Written instruction: Search the material and gather each line with "scene" in it.

Given data:

○ ○ ○

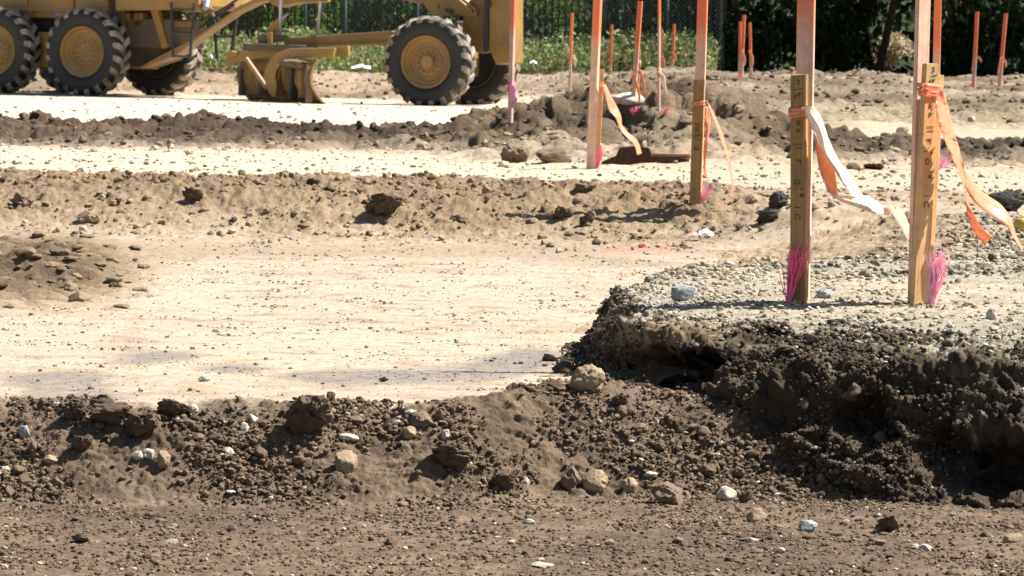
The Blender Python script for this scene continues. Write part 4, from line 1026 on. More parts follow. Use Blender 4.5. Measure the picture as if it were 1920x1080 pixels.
pc = ground_hit(1914, 434); Sx = FPX / pc.y
mb = MB(); mb.lathe([(0.0001, -7 / Sx), (11 / Sx, -7 / Sx), (13 / Sx, -5 / Sx), (13.5 / Sx, 3 / Sx), (12 / Sx, 6 / Sx), (7 / Sx, 8.5 / Sx), (0.0001, 9 / Sx)], 32)
yc = mb.build('survey_marker', m, smooth=True); yc.location = (pc.x, pc.y, pc.z + 12 / Sx); yc.rotation_euler = (0, 0, R(160))
tag(yc, 'yellow plastic survey cap at the right edge near the big black rock', 'cap')
# ------------------------------------------------------------------ motor grader
def mat_paint(name, c, dirt=.35, rough=.5, dust=(.34, .25, .15), settle=0.0, grime=None):
    m, nt, b = new_mat(name); v = coords(nt)
    n1 = noise_node(nt, v, 3.5, 6, .65); n2 = noise_node(nt, v, 40, 4, .7)
    d = ramp(nt, n1, [(.38, 0.0), (.72, dirt * 1.8)])
    if grime: c = mixc(nt, d, c, grime); d = ramp(nt, n2, [(.3, 0), (.9, .12)])
    if settle:      # dust lying on the surfaces that face up
        g = N(nt, 'ShaderNodeNewGeometry'); sx = N(nt, 'ShaderNodeSeparateXYZ'); nt.links.new(g.outputs['True Normal'], sx.inputs[0])
        mr = N(nt, 'ShaderNodeMapRange'); mr.inputs[1].default_value = .2; mr.inputs[2].default_value = .8; mr.inputs[4].default_value = settle; nt.links.new(sx.outputs[2], mr.inputs[0])
        mxm = N(nt, 'ShaderNodeMath', operation='MAXIMUM'); nt.links.new(mr.outputs[0], mxm.inputs[0]); nt.links.new(d, mxm.inputs[1]); d = mxm.outputs[0]
    cc = mixc(nt, d, c, dust); cc = mixc(nt, 1.0, cc, ramp(nt, n2, [(.3, .85), (.7, 1.12)]), 'MULTIPLY')
    nt.links.new(cc, b.inputs['Base Color']); b.inputs['Roughness'].default_value = rough
    bump(nt, b, n2, .15, .004); return m
M_YEL = mat_paint('yellow_machine_paint', (.35, .19, .026), .55, .5, (.44, .34, .2), .8, (.19, .125, .055))
M_YELD = mat_paint('dusty_yellow_paint', (.29, .16, .03), .6, .6, (.38, .29, .17), .6, (.15, .10, .05))
M_TYRE = mat_paint('tyre_rubber', (.008, .008, .009), .10, .6, (.07, .058, .045))
M_TREAD = mat_paint('dusty_tread', (.09, .08, .065), .8, .9, (.34, .29, .23))
M_BLK = mat_paint('black_steel', (.022, .022, .024), .15, .5, (.10, .09, .08))
M_BLADE = mat_paint('muddy_blade', (.36, .20, .045), .7, .7, (.13, .092, .055), .75)
M_MUD = mat_paint('muddy_steel', (.14, .10, .065), .5, .8, (.10, .075, .05))
m, nt, b = new_mat('chrome_rod'); b.inputs['Base Color'].default_value = (.42, .43, .52, 1); b.inputs['Metallic'].default_value = .7; b.inputs['Roughness'].default_value = .3; M_ROD = m
m, nt, b = new_mat('cab_glass'); b.inputs['Base Color'].default_value = (.02, .03, .03, 1); b.inputs['Roughness'].default_value = .05; M_CGL = m
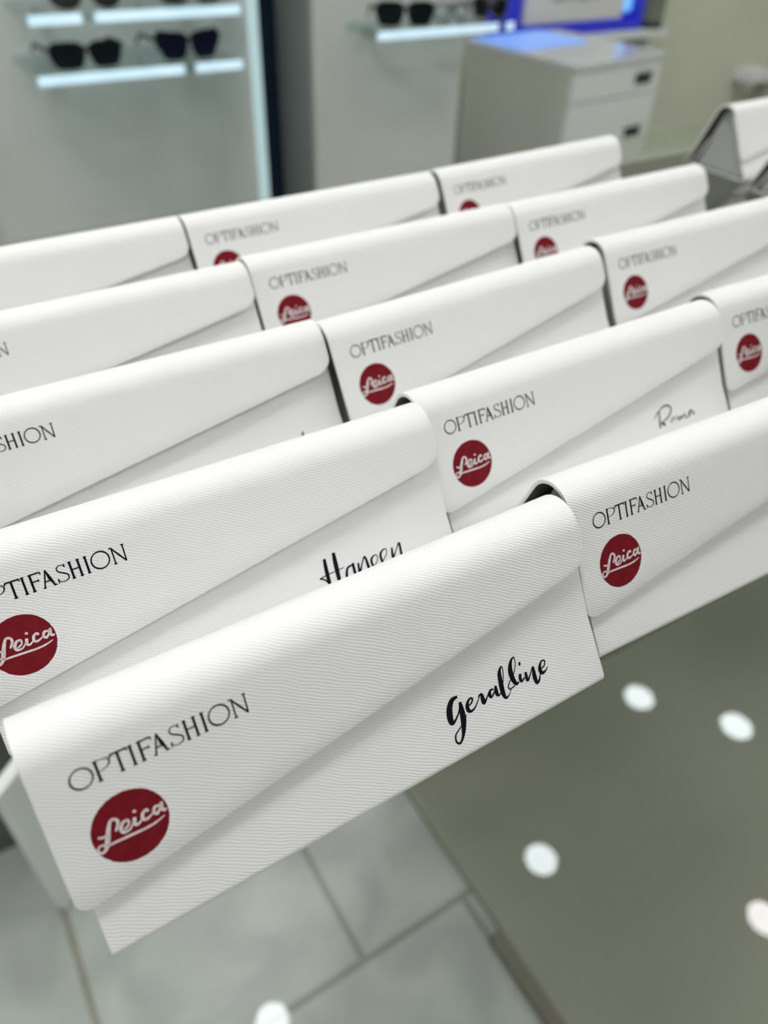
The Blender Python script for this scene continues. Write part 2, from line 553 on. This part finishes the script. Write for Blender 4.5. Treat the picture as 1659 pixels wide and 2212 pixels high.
def fix_up(bm):
    for f in bm.faces:
        f.normal_update()
        if f.normal.dot(N_F) < 0: f.normal_flip()
    return bm

def title_mesh():
    bm = bmesh.new()
    P = flap_place(0.00007)
    t, b = 20.45, 25.45
    thin, med, thk = 0.20, 0.34, 0.48
    BOLD = 1.85
    def seg(a, c, w): ribbon(bm, [(a[0], a[1], w * BOLD), (c[0], c[1], w * BOLD)], P, False)
    def ring(cx, cy, rx, ry):
        n = 40
        pts = []
        for i in range(n + 1):
            a = 2 * math.pi * i / n
            pts.append((cx + rx * math.cos(a), cy + ry * math.sin(a), 0.33 + 0.14 * abs(math.sin(a - 0.9))))
        ribbon(bm, pts, P, False)
    def serif(x, y, w=1.0): seg((x - w / 2, y), (x + w / 2, y), 0.2)
    def stem(x, w=med, s=1.0):
        seg((x, t), (x, b), w); serif(x, t + .08, s); serif(x, b - .08, s)
    ring(10.65, 22.95, 2.45, 2.42)
    stem(14.25)                                             # P
    ribbon(bm, [(14.1, t + .12, .2), (15.8, t + .12, .2), (17.0, t + .5, .36), (17.2, t + 1.3, .42), (16.6, t + 2.2, .3), (15.2, t + 2.65, .2), (14.2, t + 2.65, .2)], P)
    seg((17.6, t + .1), (21.3, t + .1), .26)                # T
    seg((17.65, t), (17.55, t + .75), .2); seg((21.25, t), (21.35, t + .75), .2)
    seg((19.2, t), (19.2, b), med); serif(19.2, b - .08)
    stem(22.1)                                              # I
    stem(24.1)                                              # F
    seg((24.0, t + .1), (26.75, t + .1), .24); seg((26.75, t), (26.85, t + .8), .2)
    seg((24.1, t + 2.25), (25.9, t + 2.25), .2); seg((25.9, t + 1.85), (25.9, t + 2.65), .18)
    seg((28.25, t), (26.85, b), .22)                        # A with a filled right leg
    ribbon(bm, [(28.25, t, .3), (28.8, t + 2.6, .95), (29.65, b, .42)], P, False)
    seg((27.4, t + 3.3), (29.0, t + 3.3), .2)
    serif(26.85, b - .08, .8); serif(29.7, b - .08, 1.0)
    ribbon(bm, [(33.3, t + .95, .22), (32.9, t + .25, .24), (32.0, t + .12, .26), (31.2, t + .7, .34), (31.4, t + 1.7, .4), (32.6, t + 2.5, .46),
                (33.6, t + 3.3, .42), (33.5, t + 4.4, .34), (32.3, t + 4.9, .26), (31.3, t + 4.6, .24), (30.8, t + 3.7, .22)], P)   # S
    seg((33.3, t), (33.35, t + 1.0), .18); seg((30.8, b), (30.75, t + 3.7), .18)
    stem(34.85, med, .9); stem(37.1, med, .9); seg((34.85, t + 2.4), (37.1, t + 2.4), .2)   # H
    stem(39.15, med, .9)                                    # I
    ring(42.95, 22.85, 2.5, 2.5)
    seg((46.65, t), (46.65, b), .22); serif(46.65, b - .08, .9); serif(46.3, t + .08, .8)   # N
    ribbon(bm, [(46.5, t, .4), (48.1, t + 2.5, .52), (49.75, b, .4)], P, False)
    seg((49.85, t), (49.75, b), .22); serif(49.85, t + .08, .9)
    return fix_up(bm)

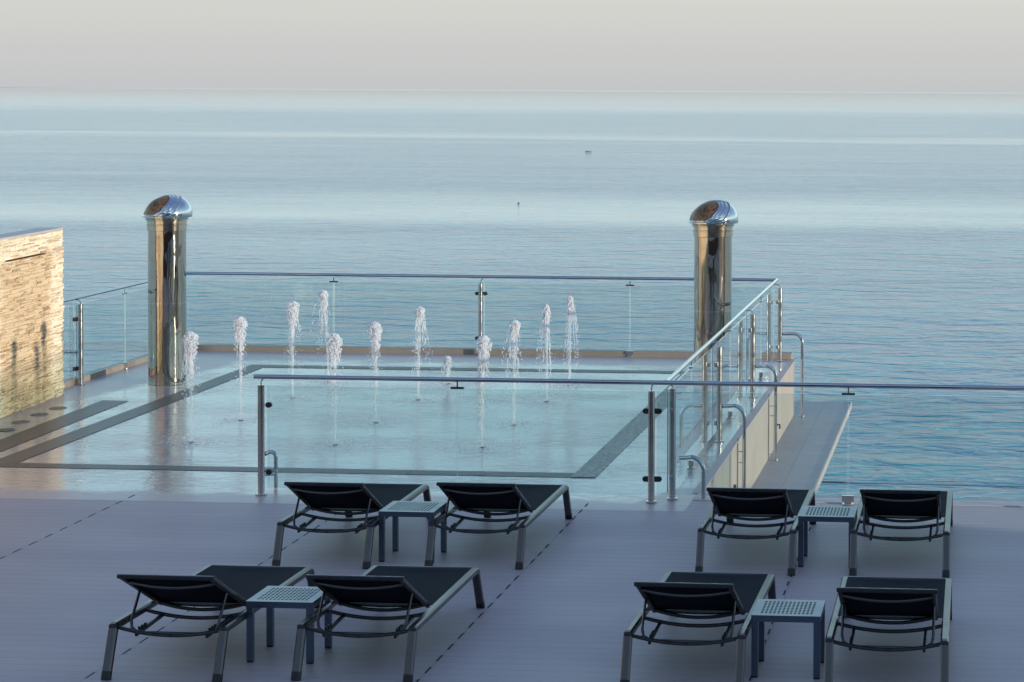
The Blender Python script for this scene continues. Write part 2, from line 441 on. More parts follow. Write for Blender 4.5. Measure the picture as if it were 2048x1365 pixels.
# drain channels let into the fountain floor
t = thing('drain_channel', 'dark stone drain channel forming a rectangle round the fountain jets, perforated on the right', 'drain', (-6.9, 25, 0))
def strip(name, pts, mat, z=.004):
    b = MB(); b.add([(x + 6.9, y - 25, z) for x, y in pts], [(0, 1, 2, 3)]); return b.build(name, mat, t)
strip('channel', [(-9.98, 20.98), (-4.0, 20.98), (-4.0, 21.22), (-9.75, 21.22)], M['channel'])
strip('channel', [(-9.98, 20.98), (-9.70, 21.225), (-9.73, 28.85), (-9.98, 29.12)], M['channel_grey'], .0045)
strip('channel', [(-9.72, 28.85), (-3.95, 28.85), (-3.95, 29.12), (-9.975, 29.12)], M['channel'])
gb = MB()                                           # perforated grate: real holes over a dark base
x0, x1, y0, y1 = -3.995, -3.765, 20.985, 29.12
nx, ny = 8, 270
dx, dy = (x1 - x0) / nx, (y1 - y0) / ny
for j in range(ny):
    gb.box(x0 + 6.9, x1 + 6.9, y0 + j * dy - 25, y0 + (j + .55) * dy - 25, .003, .009)
for i in range(nx + 1):
    xx = x0 + i * dx
    gb.box(xx - .005 + 6.9, xx + .005 + 6.9, y0 - 25, y1 - 25, .0025, .0082)
gb.build('grate', simple('grate_metal', (.20, .22, .24), .3, .5), t)
b = MB(); b.quad((x0 + 6.9, y0 - 25, .0018), (x1 + 6.9, y0 - 25, .0018), (x1 + 6.9, y1 - 25, .0018), (x0 + 6.9, y1 - 25, .0018)); b.build('gutter', M['channel'], t)
b = MB(); pts = [(-10.42, 19.9), (-10.16, 19.9), (-10.29, 25.58), (-10.6, 25.58)]
b.add([(x + 10.4, y - 22.5, .004) for x, y in [(-10.42, 19.9), (-10.10, 19.9), (-10.29, 25.58), (-10.62, 25.58)]], [(0, 1, 2, 3)])
o = b.build('floor_strip', M['channel_grey']); o.location = (-10.4, 22.5, 0)
tag(o, 'wide dark stone strip in the wet floor beside the stone wall, ending near the left chimney', 'floor strip')
for i, (px, py) in enumerate([(12, 861), (42, 845), (79, 830), (116, 817)]):
    p = ground(px, py); b = MB(); b.lathe([(.0, .004), (.085, .004), (.095, .008), (.10, .004), (.102, .0)], n=24, cap=False)
    o = b.build('floor_drain', M['drain'], smooth=True); o.location = p
    tag(o, ['round dark floor drain closest to the left edge of the photo', 'round dark floor drain second from the left edge along the stone wall', 'round dark floor drain third from the left edge along the stone wall', 'round dark floor drain nearest the free end of the stone wall'][i], 'floor drain', 'drains along the foot of the stone wall')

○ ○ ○

Response to this task:
The Blender Python script for this scene continues. Write part 4, from line 1026 on. More parts follow. Use Blender 4.5. Measure the picture as if it were 1920x1080 pixels.
The Blender Python script for this scene continues. Write part 2, from line 553 on. This part finishes the script. Write for Blender 4.5. Treat the picture as 1659 pixels wide and 2212 pixels high.
The Blender Python script for this scene continues. Write part 2, from line 441 on. More parts follow. Write for Blender 4.5. Measure the picture as if it were 2048x1365 pixels.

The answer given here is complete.